Database Marketing Compliance

The depth of detail that goes into a casino organization’s marketing program involves some of the most complex personalized marketing segmentation of any industry, with the gold standard of marketing involving tens of thousands of segments with individualized offers. The main method of promoting your casino is accomplished through marketing campaign emails (commercial electronic mail message, or CEMM), and these are subject to penalties greater than $40,000 for each separate email in violation of the CAN-SPAM Act requirements.

By spending countless hours doing data preparation and segmenting player lists to send out tens or hundreds of thousands of CEMMs per month to your players, not only are your casino’s marketing efforts tremendous, but the fines would certainly be as well if your casino isn’t compliant with CAN-SPAM requirements. Therefore, it’s imperative to ensure these efforts to increase your casino’s revenue haven’t been wasted by ultimately incurring fines for non-compliance.

CAN-SPAM Requirements

There are seven things you should know to ensure your casino’s emails comply with the Act’s provisions:

• No false or misleading header information: the “From:” “To:” and “Reply To:” fields as well as the domain name and email address must be accurate, and they must identify the business or the person sending the email.

• No deceptive subject lines: It is illegal to use a subject line that would mislead people about the contents or subject matter of the message; make sure your subject line accurately reflects what’s in the email.

• Identify that this message is an ad: You must include a clear and conspicuous disclosure that the email is an advertisement; this can be as simple as text at the bottom of the email stating, “This advertisement was sent by (casino name).”

• Give your address: This means providing the address of the casino your CEMM is marketing on behalf of.

• Tell recipients how to opt-out or unsubscribe: Make this information easy to find and understand, and give recipients an email address or a website they can use to opt out or unsubscribe.

• Promptly honor opt-out requests: When someone asks to be removed from your email list, you must delete their name and address within 10 business days.

• Your casino is responsible for compliance with CAN-SPAM: Even if a third-party handles your casino marketing program, it’s up to you to make sure the email messages meet these requirements.

Player Development Compliance

It’s obvious that mass-marketing emails must comply, but what about personal relationship emails from a casino employee to a player? If the primary purpose of the email is transactional or relationship-based, such as a casino host responding to a player’s question about an event or providing a response facilitating or confirming a transaction the player has already agreed to, the host wouldn’t necessarily need to meet the seven requirements listed above. However, the purpose of the email, whether commercial, transactional, or relationship, is determined by the message’s primary purpose.

An example of a commercial purpose might be a host emailing their player, notifying them of an upcoming event and encouraging them to attend because it’s exactly the type of event that player enjoys. This is an excellent example of a host who creates personalized experiences for players by understanding their players’ interests and preferences and appropriately uses that knowledge from the host/player relationship to proactively communicate with their book of business. Although this example demonstrates the ideal qualities of a host who creates deeply tailored brand experiences for their players, they could be violating the CAN-SPAM Act if they don’t, at minimum, have an opt-out option within the email.
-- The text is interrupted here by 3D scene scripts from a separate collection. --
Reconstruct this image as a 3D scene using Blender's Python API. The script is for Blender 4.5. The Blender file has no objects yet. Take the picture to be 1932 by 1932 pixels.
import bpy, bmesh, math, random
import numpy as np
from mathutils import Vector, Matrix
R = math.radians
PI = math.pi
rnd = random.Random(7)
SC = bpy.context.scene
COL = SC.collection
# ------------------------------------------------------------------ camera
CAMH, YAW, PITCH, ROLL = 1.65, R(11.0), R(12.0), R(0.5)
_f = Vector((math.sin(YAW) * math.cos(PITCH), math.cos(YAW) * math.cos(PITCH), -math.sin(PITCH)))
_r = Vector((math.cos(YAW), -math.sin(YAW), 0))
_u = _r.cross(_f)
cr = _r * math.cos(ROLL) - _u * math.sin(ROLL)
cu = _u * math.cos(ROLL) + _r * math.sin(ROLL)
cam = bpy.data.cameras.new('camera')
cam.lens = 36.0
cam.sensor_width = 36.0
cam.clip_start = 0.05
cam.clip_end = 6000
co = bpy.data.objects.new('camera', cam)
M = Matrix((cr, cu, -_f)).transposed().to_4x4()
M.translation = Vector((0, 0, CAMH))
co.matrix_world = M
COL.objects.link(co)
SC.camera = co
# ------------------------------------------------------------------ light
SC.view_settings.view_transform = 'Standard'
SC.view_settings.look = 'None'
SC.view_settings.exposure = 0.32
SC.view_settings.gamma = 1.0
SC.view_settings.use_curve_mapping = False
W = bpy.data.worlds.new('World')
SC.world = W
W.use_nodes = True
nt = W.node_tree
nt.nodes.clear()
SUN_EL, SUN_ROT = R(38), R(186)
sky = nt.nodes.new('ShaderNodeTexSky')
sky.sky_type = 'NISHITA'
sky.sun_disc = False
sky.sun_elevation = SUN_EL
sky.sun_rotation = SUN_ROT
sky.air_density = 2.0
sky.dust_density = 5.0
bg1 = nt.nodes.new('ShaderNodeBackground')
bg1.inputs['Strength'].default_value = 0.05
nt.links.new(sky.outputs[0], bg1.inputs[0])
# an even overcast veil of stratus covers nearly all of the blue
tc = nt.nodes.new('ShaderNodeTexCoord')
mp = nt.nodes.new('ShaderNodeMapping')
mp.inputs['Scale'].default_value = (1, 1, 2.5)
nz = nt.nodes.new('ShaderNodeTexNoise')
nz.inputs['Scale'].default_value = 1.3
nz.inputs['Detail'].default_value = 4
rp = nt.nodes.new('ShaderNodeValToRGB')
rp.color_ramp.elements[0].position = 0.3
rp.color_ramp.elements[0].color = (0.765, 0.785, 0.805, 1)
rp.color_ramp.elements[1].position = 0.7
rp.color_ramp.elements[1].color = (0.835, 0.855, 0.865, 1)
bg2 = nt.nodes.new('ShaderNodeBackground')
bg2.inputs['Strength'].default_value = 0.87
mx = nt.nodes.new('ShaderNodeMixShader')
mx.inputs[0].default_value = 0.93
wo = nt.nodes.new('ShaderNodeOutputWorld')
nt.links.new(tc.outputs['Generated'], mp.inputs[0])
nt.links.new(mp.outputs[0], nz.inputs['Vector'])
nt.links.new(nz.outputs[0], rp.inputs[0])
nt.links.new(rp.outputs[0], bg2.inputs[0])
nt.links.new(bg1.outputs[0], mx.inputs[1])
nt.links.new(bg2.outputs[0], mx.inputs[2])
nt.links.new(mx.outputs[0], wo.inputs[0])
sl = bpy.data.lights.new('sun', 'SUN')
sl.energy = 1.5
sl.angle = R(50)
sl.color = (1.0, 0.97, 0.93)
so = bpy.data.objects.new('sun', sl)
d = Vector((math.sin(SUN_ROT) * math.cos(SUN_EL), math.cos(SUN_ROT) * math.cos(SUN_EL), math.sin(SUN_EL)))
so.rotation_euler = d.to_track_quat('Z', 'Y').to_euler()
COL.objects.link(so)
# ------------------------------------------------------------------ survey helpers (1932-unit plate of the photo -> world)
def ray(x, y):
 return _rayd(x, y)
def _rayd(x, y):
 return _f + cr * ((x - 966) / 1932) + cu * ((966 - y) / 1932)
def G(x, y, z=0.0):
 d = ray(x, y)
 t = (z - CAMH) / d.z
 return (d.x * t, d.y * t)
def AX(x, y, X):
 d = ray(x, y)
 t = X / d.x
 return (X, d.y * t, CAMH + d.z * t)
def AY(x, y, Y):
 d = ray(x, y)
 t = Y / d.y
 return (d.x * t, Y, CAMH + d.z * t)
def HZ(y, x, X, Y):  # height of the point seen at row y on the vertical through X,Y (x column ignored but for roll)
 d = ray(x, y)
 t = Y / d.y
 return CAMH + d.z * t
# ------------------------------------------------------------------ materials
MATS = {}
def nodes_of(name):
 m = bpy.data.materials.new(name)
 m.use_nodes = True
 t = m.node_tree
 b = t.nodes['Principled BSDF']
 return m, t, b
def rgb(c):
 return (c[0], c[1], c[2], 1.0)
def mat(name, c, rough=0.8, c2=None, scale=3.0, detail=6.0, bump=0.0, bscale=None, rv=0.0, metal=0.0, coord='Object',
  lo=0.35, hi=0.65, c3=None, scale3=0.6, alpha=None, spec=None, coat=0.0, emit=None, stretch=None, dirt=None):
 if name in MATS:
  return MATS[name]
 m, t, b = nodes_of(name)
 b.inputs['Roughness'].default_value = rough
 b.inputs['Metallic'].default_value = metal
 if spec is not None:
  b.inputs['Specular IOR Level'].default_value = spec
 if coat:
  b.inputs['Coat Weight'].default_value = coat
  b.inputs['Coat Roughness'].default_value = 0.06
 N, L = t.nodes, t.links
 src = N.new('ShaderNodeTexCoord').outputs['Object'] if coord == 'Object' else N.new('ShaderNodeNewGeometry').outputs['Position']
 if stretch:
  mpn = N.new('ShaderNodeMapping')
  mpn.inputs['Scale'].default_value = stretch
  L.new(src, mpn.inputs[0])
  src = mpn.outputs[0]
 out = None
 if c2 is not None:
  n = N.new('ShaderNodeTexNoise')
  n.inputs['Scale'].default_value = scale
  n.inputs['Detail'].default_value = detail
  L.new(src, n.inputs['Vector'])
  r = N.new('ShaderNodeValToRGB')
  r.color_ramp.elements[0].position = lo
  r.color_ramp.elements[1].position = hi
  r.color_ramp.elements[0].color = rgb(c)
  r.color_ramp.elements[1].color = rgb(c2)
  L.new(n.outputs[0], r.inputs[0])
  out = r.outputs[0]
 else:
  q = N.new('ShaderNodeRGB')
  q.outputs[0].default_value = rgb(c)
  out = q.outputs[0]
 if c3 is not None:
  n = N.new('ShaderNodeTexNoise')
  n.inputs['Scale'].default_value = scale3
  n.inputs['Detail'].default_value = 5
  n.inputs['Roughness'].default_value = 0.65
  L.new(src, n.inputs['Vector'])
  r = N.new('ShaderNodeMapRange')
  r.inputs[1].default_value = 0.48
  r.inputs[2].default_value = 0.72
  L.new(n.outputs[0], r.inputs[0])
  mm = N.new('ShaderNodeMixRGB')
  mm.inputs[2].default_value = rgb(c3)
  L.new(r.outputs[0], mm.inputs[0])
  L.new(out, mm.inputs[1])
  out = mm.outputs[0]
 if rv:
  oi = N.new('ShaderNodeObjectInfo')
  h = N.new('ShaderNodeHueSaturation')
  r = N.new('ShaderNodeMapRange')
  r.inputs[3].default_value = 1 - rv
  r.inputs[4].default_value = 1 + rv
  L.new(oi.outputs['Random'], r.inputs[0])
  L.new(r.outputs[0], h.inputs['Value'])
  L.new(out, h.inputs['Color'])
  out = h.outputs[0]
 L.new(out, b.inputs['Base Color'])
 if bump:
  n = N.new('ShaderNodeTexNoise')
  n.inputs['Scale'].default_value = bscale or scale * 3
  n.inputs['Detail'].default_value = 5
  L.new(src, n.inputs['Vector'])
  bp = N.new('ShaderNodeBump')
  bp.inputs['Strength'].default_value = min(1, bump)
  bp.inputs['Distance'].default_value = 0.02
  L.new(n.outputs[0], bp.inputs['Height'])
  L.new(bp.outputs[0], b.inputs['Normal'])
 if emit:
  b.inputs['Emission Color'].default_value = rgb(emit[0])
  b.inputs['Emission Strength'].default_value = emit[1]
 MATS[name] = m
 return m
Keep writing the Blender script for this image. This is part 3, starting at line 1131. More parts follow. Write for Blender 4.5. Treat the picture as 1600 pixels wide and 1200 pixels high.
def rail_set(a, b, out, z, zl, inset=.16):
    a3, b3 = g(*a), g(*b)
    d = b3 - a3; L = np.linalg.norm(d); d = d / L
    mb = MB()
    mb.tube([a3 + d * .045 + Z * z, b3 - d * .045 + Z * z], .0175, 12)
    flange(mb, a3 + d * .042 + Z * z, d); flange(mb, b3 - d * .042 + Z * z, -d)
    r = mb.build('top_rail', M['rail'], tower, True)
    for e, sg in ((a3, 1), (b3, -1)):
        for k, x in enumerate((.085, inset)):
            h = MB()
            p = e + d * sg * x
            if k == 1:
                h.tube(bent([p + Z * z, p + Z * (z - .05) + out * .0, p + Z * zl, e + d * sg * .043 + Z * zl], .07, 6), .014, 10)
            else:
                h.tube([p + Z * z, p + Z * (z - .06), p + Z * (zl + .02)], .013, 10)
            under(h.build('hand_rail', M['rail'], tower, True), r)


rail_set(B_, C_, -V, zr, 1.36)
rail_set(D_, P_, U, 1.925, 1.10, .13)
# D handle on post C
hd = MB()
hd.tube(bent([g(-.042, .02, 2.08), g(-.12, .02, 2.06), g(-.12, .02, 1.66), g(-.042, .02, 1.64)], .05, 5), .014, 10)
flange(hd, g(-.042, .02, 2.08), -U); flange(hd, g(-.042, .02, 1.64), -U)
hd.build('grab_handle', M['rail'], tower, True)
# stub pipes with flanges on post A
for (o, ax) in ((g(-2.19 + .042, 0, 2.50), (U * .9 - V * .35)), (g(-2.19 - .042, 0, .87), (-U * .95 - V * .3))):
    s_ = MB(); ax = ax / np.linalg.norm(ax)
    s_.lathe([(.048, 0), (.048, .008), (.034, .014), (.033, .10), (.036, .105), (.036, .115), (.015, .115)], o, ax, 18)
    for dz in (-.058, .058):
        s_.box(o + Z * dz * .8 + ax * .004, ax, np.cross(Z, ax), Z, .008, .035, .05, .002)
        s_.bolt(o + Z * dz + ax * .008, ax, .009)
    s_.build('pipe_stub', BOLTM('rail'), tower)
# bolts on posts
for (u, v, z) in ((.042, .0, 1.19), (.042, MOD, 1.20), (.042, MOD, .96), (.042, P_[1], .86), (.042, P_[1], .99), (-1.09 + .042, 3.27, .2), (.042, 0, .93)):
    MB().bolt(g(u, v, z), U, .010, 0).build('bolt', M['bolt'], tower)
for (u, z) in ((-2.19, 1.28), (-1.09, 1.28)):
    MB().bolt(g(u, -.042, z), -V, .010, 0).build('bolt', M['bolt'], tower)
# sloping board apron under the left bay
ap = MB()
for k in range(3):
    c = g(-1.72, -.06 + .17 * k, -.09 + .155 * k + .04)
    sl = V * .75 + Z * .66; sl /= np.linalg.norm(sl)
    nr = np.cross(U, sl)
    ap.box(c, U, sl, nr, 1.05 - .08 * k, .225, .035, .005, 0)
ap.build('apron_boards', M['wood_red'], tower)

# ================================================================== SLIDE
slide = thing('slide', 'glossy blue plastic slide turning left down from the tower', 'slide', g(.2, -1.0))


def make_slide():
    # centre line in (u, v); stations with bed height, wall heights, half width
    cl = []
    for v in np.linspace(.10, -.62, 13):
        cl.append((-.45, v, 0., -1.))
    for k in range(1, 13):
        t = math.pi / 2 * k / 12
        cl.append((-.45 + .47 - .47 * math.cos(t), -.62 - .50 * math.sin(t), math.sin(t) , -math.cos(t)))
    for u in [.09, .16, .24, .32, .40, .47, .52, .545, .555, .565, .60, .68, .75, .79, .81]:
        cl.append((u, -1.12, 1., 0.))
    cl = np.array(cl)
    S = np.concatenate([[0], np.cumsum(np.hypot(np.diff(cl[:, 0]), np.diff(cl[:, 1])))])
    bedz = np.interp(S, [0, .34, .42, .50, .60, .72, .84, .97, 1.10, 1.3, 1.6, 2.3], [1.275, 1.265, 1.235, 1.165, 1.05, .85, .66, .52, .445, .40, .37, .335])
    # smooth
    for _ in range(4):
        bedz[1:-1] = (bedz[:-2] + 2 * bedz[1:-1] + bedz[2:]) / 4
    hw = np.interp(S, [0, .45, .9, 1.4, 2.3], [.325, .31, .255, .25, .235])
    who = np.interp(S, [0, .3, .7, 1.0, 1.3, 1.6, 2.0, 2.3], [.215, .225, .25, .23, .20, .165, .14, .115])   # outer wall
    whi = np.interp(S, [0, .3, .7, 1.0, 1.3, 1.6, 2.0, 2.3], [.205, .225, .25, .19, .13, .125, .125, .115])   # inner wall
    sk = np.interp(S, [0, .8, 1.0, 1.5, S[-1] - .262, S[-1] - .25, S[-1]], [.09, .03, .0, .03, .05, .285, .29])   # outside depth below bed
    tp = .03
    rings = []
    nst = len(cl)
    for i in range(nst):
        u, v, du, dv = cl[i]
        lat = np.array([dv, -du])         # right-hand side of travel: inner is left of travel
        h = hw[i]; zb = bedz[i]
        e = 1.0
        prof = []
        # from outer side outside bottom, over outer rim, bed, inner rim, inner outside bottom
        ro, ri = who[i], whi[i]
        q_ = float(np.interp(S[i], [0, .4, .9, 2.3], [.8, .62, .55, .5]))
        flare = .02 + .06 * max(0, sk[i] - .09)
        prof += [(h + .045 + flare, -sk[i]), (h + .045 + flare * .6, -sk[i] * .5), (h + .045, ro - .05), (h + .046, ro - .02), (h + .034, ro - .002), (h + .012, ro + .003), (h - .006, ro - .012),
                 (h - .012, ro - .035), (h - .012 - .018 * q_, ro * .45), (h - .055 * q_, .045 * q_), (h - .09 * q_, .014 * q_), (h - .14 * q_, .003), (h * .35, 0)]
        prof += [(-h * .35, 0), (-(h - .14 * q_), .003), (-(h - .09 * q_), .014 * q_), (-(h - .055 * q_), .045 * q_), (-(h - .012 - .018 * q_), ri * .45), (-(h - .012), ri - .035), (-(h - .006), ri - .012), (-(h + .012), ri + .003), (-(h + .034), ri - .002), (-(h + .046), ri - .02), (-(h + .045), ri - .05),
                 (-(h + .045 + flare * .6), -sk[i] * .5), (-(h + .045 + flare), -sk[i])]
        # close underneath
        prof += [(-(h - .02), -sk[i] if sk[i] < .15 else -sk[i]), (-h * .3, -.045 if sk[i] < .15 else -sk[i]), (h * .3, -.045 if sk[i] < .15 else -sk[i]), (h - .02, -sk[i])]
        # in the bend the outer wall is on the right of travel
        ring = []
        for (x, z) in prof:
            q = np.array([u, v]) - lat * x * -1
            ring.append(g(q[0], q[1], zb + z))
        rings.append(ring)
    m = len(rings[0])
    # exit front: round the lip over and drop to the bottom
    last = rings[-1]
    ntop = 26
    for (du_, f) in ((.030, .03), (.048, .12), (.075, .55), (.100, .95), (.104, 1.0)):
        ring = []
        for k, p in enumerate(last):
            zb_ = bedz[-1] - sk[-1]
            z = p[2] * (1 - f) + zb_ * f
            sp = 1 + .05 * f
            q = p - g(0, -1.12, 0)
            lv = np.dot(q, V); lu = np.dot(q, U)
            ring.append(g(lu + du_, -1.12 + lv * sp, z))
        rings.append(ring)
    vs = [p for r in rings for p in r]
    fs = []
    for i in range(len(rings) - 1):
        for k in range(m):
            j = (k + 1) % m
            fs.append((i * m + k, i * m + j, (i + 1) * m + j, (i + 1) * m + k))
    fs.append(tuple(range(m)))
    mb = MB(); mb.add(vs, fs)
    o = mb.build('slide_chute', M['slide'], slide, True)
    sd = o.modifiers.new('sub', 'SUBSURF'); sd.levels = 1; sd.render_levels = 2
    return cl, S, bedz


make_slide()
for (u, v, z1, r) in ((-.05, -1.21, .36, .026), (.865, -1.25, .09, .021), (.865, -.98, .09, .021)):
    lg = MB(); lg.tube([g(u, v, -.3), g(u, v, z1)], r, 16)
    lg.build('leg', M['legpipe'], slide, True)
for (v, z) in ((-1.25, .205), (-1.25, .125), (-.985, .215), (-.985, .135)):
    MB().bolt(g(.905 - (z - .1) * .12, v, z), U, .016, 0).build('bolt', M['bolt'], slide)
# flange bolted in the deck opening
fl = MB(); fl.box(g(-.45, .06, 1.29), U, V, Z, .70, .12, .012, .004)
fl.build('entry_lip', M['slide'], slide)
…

If a host sends an email thanking their player for visiting last weekend, this would most likely be classified as a transactional or relationship email; therefore, an unsubscribe or opt-out button would not be necessary to have in the email. However, if this email goes on to describe upcoming events or promotions the player might be interested in, this could be commercial in nature. Although the host may initially intend the email to have a transactional or relationship purpose, if they go on promoting the casino’s upcoming events or offers at greater length, the purpose could be commercial, despite the sender’s original intention; additionally, this example could further be non-compliant with CAN-SPAM if the subject line or heading of the email thanks the guest for visiting the casino because it can be considered misleading based on the overall purpose of the message becomes commercial advertising.

Risk Level

Complying with CAN-SPAM regarding promotional casino marketing offers and campaign mailers is rather simple since these emails obviously serve the commercial purpose of the business, and requirements are straightforward and easy to comply with. However, when it comes to individual emails sent from an employee to a guest, it can be challenging to identify whether the purpose commercial, transactional, or relationship.

Individual personalized emails from a host to a player usually seem like a relationship email from our perspective as operators, and is exactly the type of communication a player development manager would want their host team engaging in to drive additional visits and revenue. Unfortunately, no matter how deeply personalized the email is or what the sender’s true intention of the message is, an email from a host to a player can easily fall under the commercial purpose category.

The safest way to ensure 1-1 emails from casino employees to customers comply with CAN-SPAM is to eliminate the need to decipher what category it falls under by assuming that all emails sent from casino team members to customers are commercial in nature. Therefore, implementing an email standard for employees who directly communicate with guests (e.g., host and player development team members) including an unsubscribe button, the business address, and a message such as, “the email you are receiving may contain advertisement from (casino name),” would provide a solid foundation for organization-wide email compliance with CAN-SPAM.

The remaining aspect of complying with the CAN-SPAM Act is ensuring that all recipients choosing to opt-out of emails have their name and address promptly removed from email lists at least within 10 days of the request being made.